An ISO refers merchants to a regulated acquirer who holds the merchant agreement and pays the ISO a residual. A payment facilitator (PayFac) holds its own sponsorship agreement and onboards merchants as sub-merchants under its own contract — taking on the regulatory, capital and chargeback weight that the acquirer would otherwise carry. ISOs introduce; PayFacs underwrite.

Is Stripe an ISO or a payment facilitator?

Stripe is a payment facilitator. It holds its own scheme sponsorship and onboards customers as sub-merchants under that sponsorship, which is why Stripe accounts open in minutes rather than days.

Can I start as an ISO and graduate to a PayFac?

In principle yes, but the gap is large.
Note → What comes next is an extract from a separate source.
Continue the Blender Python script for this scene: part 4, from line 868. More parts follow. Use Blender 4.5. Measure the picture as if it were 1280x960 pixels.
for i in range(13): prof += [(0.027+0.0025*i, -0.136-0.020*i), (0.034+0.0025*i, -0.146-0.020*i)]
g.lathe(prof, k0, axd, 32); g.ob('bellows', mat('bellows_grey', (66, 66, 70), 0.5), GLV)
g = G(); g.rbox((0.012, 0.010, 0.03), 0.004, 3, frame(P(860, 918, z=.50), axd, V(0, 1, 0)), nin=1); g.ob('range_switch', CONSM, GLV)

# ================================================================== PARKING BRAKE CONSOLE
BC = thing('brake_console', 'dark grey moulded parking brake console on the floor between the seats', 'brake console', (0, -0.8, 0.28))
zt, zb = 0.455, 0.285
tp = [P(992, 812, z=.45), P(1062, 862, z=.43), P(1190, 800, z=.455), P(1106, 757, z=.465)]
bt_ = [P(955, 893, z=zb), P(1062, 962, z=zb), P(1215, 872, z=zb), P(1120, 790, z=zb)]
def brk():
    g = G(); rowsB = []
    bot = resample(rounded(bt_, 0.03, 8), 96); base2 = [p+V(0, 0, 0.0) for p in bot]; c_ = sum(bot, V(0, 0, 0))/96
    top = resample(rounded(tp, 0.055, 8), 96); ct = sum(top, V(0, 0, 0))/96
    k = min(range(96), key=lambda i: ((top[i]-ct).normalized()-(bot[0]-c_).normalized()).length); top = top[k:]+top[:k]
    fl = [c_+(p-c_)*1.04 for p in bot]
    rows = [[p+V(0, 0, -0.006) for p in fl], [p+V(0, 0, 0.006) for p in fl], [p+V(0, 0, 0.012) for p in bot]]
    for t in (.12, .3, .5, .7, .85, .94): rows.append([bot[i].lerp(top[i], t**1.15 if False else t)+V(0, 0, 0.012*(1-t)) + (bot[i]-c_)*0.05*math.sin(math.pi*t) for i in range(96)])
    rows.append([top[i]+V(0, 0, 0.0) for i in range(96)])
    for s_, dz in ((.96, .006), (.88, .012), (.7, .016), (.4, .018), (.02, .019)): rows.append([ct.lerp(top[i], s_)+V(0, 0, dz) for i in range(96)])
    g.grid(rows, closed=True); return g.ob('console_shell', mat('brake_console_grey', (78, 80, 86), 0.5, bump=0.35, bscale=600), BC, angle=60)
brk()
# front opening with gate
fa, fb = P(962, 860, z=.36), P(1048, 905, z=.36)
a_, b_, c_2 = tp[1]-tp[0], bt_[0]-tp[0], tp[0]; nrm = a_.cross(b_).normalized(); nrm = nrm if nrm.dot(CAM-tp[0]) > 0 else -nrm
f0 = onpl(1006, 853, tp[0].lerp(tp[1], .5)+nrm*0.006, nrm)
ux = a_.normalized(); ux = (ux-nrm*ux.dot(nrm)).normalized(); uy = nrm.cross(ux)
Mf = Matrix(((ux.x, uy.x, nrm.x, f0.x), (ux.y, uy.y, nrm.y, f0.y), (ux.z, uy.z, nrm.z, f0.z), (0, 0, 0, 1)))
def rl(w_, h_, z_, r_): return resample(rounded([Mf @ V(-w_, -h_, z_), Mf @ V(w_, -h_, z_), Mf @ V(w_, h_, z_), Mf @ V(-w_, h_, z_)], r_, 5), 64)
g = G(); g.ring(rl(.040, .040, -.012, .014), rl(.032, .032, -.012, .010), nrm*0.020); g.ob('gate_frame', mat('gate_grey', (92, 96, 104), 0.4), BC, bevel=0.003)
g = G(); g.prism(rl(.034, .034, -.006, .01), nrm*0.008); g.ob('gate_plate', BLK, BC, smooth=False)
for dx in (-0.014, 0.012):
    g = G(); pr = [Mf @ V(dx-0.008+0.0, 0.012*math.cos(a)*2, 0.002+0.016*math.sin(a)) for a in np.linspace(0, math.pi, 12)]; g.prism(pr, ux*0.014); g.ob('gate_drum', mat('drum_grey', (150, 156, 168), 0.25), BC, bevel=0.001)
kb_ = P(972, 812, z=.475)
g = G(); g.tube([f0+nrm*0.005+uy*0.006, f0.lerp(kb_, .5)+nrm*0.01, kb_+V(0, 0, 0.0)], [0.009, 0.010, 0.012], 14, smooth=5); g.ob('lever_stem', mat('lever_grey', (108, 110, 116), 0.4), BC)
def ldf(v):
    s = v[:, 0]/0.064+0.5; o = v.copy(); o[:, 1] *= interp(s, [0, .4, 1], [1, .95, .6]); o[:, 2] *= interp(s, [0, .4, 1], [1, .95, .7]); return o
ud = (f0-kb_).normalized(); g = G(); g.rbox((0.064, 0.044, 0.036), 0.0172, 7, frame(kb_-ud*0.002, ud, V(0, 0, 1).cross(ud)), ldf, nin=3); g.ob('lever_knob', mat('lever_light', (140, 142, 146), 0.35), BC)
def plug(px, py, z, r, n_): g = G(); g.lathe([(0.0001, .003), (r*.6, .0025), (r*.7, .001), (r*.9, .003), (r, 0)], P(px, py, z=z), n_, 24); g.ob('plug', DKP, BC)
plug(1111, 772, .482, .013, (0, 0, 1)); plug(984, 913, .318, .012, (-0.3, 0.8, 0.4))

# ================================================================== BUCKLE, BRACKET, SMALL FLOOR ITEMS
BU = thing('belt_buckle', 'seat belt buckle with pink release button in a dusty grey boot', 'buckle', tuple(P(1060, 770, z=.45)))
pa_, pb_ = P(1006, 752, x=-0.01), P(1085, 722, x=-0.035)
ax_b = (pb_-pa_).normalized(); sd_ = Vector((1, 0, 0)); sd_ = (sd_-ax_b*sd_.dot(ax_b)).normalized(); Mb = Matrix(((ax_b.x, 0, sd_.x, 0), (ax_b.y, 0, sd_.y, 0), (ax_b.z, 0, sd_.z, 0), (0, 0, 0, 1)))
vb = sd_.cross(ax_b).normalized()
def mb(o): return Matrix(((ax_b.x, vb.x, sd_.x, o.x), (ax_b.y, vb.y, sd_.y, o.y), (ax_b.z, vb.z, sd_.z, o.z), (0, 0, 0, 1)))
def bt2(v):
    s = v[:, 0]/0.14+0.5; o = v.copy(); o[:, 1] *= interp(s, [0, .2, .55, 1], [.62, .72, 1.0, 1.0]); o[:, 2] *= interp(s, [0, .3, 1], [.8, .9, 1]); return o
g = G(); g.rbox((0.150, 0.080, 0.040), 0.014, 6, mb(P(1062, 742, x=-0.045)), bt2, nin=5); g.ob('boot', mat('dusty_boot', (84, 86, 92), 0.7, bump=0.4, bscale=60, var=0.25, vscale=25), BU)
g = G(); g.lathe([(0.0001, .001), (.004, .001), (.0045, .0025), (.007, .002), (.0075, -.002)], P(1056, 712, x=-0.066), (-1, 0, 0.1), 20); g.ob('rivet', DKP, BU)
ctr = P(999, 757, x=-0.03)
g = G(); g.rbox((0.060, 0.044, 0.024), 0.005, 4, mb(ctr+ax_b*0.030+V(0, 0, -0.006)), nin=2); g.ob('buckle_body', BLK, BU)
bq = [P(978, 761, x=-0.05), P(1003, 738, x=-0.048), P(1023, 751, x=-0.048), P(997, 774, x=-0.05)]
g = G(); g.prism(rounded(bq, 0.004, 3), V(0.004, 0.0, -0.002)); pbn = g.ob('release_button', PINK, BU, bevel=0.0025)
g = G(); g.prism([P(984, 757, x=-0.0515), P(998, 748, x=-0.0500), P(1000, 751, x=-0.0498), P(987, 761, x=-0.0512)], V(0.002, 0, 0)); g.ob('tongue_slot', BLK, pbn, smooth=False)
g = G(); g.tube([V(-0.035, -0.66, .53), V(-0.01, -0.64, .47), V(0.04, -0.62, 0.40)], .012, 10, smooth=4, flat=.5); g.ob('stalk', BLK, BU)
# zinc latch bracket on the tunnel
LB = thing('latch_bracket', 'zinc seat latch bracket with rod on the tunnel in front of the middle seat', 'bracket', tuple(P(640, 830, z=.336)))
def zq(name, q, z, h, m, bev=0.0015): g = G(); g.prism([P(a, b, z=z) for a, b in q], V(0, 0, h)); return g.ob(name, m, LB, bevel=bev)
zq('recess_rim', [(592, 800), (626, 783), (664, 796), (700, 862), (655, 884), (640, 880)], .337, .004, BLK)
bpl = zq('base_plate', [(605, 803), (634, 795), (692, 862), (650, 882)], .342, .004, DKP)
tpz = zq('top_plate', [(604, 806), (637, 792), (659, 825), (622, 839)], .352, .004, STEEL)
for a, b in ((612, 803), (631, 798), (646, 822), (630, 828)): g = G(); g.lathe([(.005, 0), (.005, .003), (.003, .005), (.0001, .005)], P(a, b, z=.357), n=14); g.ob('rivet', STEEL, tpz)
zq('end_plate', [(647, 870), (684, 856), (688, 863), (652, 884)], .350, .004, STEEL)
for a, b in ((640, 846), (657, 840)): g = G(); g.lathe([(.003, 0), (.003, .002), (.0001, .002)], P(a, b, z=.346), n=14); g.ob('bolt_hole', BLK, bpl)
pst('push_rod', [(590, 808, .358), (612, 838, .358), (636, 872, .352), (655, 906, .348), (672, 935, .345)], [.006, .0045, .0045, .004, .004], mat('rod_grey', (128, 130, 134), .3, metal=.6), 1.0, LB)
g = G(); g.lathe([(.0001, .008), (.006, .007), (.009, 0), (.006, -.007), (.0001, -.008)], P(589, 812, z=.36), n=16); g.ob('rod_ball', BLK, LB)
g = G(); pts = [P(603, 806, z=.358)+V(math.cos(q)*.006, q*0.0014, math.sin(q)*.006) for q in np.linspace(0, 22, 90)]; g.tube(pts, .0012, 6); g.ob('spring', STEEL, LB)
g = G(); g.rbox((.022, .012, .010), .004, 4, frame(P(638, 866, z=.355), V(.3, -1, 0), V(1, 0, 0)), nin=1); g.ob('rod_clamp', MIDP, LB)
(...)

The capital, compliance and operational requirements of running a PayFac are an order of magnitude beyond running an ISO programme. Most teams that want PayFac-shaped economics white-label off a PayFac-as-a-service provider rather than building from scratch.

Which is more profitable per merchant?

PayFac economics are typically higher per merchant — often 1.5-2x the per-merchant residual of an ISO arrangement on the same processing volume — in exchange for taking on chargeback risk, capital requirements and ongoing regulatory burden. The ISO model has lower per-merchant economics but vastly lower fixed cost and risk.